The Harding Academy Wildcats are in a familiar position. The Centerpoint Knights are not necessarily new to this but haven’t been on this stage regularly

The Wildcats and the Knights will meet Friday night in the Class 3A state quarterfinal round at First Security Stadium in Searcy. The winner will face the winner of Booneville and Glen Rose on Dec. 3 in the semifinals.

Harding Academy (10-2) is the two-time defending Class 3A state champions. Centerpoint (9-3) lost to Glen Rose in the quarterfinal round a year ago.

Harding Academy coach Neil Evans is expecting a tough, four-quarters game.

“I firmly believe it’s going to be a four-quarter game,” he said. “We haven’t been in a one in a while.”

The last one was a 34-3 win over Newport on Oct. 29.
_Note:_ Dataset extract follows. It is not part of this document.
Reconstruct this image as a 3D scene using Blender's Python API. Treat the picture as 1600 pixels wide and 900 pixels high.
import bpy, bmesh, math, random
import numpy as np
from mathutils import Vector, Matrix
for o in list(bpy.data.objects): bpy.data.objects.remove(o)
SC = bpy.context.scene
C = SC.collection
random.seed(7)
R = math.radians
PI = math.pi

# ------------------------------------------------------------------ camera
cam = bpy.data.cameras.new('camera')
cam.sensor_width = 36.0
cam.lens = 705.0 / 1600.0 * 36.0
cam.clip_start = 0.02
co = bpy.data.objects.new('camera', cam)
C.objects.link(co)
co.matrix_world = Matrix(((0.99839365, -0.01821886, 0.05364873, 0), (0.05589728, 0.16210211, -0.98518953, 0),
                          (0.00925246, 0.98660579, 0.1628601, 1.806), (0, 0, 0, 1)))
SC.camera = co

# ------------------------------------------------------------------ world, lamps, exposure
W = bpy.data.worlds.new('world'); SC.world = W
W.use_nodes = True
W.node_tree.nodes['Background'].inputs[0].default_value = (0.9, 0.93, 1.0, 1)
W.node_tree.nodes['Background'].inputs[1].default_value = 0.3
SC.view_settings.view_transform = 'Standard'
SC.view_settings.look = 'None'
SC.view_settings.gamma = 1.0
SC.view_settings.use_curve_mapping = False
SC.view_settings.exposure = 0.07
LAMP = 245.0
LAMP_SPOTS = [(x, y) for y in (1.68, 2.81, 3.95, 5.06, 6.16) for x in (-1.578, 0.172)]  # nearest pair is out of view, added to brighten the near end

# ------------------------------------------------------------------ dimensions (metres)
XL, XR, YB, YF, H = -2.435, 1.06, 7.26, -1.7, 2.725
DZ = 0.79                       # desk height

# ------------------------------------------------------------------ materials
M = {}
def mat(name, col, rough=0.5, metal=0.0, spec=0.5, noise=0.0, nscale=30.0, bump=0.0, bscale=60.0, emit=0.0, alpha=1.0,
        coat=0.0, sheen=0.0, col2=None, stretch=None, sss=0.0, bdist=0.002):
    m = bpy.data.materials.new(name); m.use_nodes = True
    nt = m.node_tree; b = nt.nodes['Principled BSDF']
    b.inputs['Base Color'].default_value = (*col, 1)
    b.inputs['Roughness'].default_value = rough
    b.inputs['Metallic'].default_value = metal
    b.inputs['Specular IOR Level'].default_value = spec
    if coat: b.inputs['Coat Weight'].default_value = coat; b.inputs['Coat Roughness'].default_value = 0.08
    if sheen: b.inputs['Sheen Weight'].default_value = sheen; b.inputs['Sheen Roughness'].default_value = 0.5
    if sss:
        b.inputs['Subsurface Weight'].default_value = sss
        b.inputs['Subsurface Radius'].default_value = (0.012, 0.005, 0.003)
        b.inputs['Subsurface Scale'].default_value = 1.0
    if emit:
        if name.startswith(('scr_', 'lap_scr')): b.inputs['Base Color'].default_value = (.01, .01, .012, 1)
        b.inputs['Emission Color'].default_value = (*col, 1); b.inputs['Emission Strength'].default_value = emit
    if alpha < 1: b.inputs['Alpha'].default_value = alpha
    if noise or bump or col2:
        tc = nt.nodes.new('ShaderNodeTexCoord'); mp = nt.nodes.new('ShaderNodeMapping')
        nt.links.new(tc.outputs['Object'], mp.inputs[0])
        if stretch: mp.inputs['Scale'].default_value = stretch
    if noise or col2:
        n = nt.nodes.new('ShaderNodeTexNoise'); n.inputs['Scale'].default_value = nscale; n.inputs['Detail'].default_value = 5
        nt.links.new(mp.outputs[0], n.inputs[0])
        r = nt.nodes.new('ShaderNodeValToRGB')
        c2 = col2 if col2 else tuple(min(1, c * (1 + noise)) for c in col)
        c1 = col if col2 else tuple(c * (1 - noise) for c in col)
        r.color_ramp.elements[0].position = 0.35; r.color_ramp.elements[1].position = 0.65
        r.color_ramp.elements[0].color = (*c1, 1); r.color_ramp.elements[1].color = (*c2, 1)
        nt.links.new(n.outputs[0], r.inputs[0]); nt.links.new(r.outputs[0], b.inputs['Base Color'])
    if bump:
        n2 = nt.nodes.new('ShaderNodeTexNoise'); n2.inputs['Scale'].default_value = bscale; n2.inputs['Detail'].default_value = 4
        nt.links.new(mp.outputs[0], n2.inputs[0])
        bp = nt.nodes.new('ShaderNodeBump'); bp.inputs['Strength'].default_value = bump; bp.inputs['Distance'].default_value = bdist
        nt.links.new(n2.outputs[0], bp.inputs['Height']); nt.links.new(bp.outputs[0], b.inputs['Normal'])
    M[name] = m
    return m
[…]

“We’e got to manage turnovers,” Evans said. “You get late in the year and the opponents are very good, your margin for error goes way down. It’s not just creating turnovers but protecting the ball, is No. 1.”

Evans said the Wildcats must disrupt Centerpoint quarterback Josh Lawson, who has passed for almost 3,000 yards and 30 touchdowns this season.

“He’s a really good player,” Evans said. “He’s experienced. He’s comfortable. They do a really good job of creating plays for him that are very easy and give him a bunch of easy throws. We’ve got to do a good job of affecting him. Whether that be pressuring him, giving him coverage looks that he’s not used to – whatever it is, it’s a combination of those things.”

Evans said his offense must be able to take some shots “when it’s time to take shots.”

“And hopefully make them pay for being super aggressive,” he said. “I think those are the three things that are paramount to this week.”

The mark of a good season for a lot of schools is practicing on Thanksgiving and playing the next day. For Harding Academy, it’s almost expected every year. But Evans doesn’t take it for granted.

“We told them Friday night, and we told them today [Monday] that we are in rare air,” Evans said. “It’s not just this year, but for the seniors, they’ve never known not practicing on Thanksgiving. That’s a really cool thing. To still be practicing, to still be straining, to still be tired, it’s something that I think we embrace in the moment. And something we’ll embrace when the season is over and kind of look back on it.”